## Your goal
Extract the listing below in full, unchanged.
* BEGIN Source excerpt *
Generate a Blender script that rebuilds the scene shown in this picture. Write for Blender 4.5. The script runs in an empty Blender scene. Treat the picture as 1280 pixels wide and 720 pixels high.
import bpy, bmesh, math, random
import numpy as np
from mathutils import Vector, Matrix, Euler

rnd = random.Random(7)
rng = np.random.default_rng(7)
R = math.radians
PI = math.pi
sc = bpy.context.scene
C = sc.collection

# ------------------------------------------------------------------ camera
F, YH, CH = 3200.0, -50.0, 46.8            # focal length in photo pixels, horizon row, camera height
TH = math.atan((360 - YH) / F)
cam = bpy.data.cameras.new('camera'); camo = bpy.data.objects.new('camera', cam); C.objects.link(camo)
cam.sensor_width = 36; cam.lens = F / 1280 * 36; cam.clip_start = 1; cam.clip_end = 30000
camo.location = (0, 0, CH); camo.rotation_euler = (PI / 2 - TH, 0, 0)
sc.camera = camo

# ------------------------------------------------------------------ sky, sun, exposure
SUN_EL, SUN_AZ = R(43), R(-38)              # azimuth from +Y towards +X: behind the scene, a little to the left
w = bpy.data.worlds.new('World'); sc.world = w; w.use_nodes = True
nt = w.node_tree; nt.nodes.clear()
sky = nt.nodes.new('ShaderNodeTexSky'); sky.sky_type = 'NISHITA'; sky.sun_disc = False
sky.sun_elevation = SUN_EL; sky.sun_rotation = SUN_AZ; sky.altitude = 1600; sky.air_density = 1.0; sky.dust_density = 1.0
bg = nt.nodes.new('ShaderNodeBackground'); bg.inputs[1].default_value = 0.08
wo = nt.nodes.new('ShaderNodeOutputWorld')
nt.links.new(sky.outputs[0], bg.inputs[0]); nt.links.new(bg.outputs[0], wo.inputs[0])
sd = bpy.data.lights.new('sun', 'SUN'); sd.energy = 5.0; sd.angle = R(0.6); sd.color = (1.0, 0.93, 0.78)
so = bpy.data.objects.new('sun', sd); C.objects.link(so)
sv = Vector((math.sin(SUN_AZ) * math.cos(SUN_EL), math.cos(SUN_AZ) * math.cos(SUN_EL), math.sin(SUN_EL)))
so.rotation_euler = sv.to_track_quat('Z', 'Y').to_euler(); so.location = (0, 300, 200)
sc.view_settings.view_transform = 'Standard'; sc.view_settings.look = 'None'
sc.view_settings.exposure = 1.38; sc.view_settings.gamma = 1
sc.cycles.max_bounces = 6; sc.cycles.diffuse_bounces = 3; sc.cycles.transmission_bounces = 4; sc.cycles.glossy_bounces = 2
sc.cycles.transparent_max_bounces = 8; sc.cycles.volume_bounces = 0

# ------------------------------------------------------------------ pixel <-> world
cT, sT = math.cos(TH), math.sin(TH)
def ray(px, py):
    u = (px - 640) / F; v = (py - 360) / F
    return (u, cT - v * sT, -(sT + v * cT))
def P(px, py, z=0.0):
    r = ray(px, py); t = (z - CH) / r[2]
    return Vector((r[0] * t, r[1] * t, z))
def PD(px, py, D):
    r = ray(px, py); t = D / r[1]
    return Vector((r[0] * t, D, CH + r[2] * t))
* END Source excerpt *
## Answer
Generate a Blender script that rebuilds the scene shown in this picture. Write for Blender 4.5. The script runs in an empty Blender scene. Treat the picture as 1280 pixels wide and 720 pixels high.
import bpy, bmesh, math, random
import numpy as np
from mathutils import Vector, Matrix, Euler

rnd = random.Random(7)
rng = np.random.default_rng(7)
R = math.radians
PI = math.pi
sc = bpy.context.scene
C = sc.collection

# ------------------------------------------------------------------ camera
F, YH, CH = 3200.0, -50.0, 46.8            # focal length in photo pixels, horizon row, camera height
TH = math.atan((360 - YH) / F)
cam = bpy.data.cameras.new('camera'); camo = bpy.data.objects.new('camera', cam); C.objects.link(camo)
cam.sensor_width = 36; cam.lens = F / 1280 * 36; cam.clip_start = 1; cam.clip_end = 30000
camo.location = (0, 0, CH); camo.rotation_euler = (PI / 2 - TH, 0, 0)
sc.camera = camo

# ------------------------------------------------------------------ sky, sun, exposure
SUN_EL, SUN_AZ = R(43), R(-38)              # azimuth from +Y towards +X: behind the scene, a little to the left
w = bpy.data.worlds.new('World'); sc.world = w; w.use_nodes = True
nt = w.node_tree; nt.nodes.clear()
sky = nt.nodes.new('ShaderNodeTexSky'); sky.sky_type = 'NISHITA'; sky.sun_disc = False
sky.sun_elevation = SUN_EL; sky.sun_rotation = SUN_AZ; sky.altitude = 1600; sky.air_density = 1.0; sky.dust_density = 1.0
bg = nt.nodes.new('ShaderNodeBackground'); bg.inputs[1].default_value = 0.08
wo = nt.nodes.new('ShaderNodeOutputWorld')
nt.links.new(sky.outputs[0], bg.inputs[0]); nt.links.new(bg.outputs[0], wo.inputs[0])
sd = bpy.data.lights.new('sun', 'SUN'); sd.energy = 5.0; sd.angle = R(0.6); sd.color = (1.0, 0.93, 0.78)
so = bpy.data.objects.new('sun', sd); C.objects.link(so)
sv = Vector((math.sin(SUN_AZ) * math.cos(SUN_EL), math.cos(SUN_AZ) * math.cos(SUN_EL), math.sin(SUN_EL)))
so.rotation_euler = sv.to_track_quat('Z', 'Y').to_euler(); so.location = (0, 300, 200)
sc.view_settings.view_transform = 'Standard'; sc.view_settings.look = 'None'
sc.view_settings.exposure = 1.38; sc.view_settings.gamma = 1
sc.cycles.max_bounces = 6; sc.cycles.diffuse_bounces = 3; sc.cycles.transmission_bounces = 4; sc.cycles.glossy_bounces = 2
sc.cycles.transparent_max_bounces = 8; sc.cycles.volume_bounces = 0

# ------------------------------------------------------------------ pixel <-> world
cT, sT = math.cos(TH), math.sin(TH)
def ray(px, py):
    u = (px - 640) / F; v = (py - 360) / F
    return (u, cT - v * sT, -(sT + v * cT))
def P(px, py, z=0.0):
    r = ray(px, py); t = (z - CH) / r[2]
    return Vector((r[0] * t, r[1] * t, z))
def PD(px, py, D):
    r = ray(px, py); t = D / r[1]
    return Vector((r[0] * t, D, CH + r[2] * t))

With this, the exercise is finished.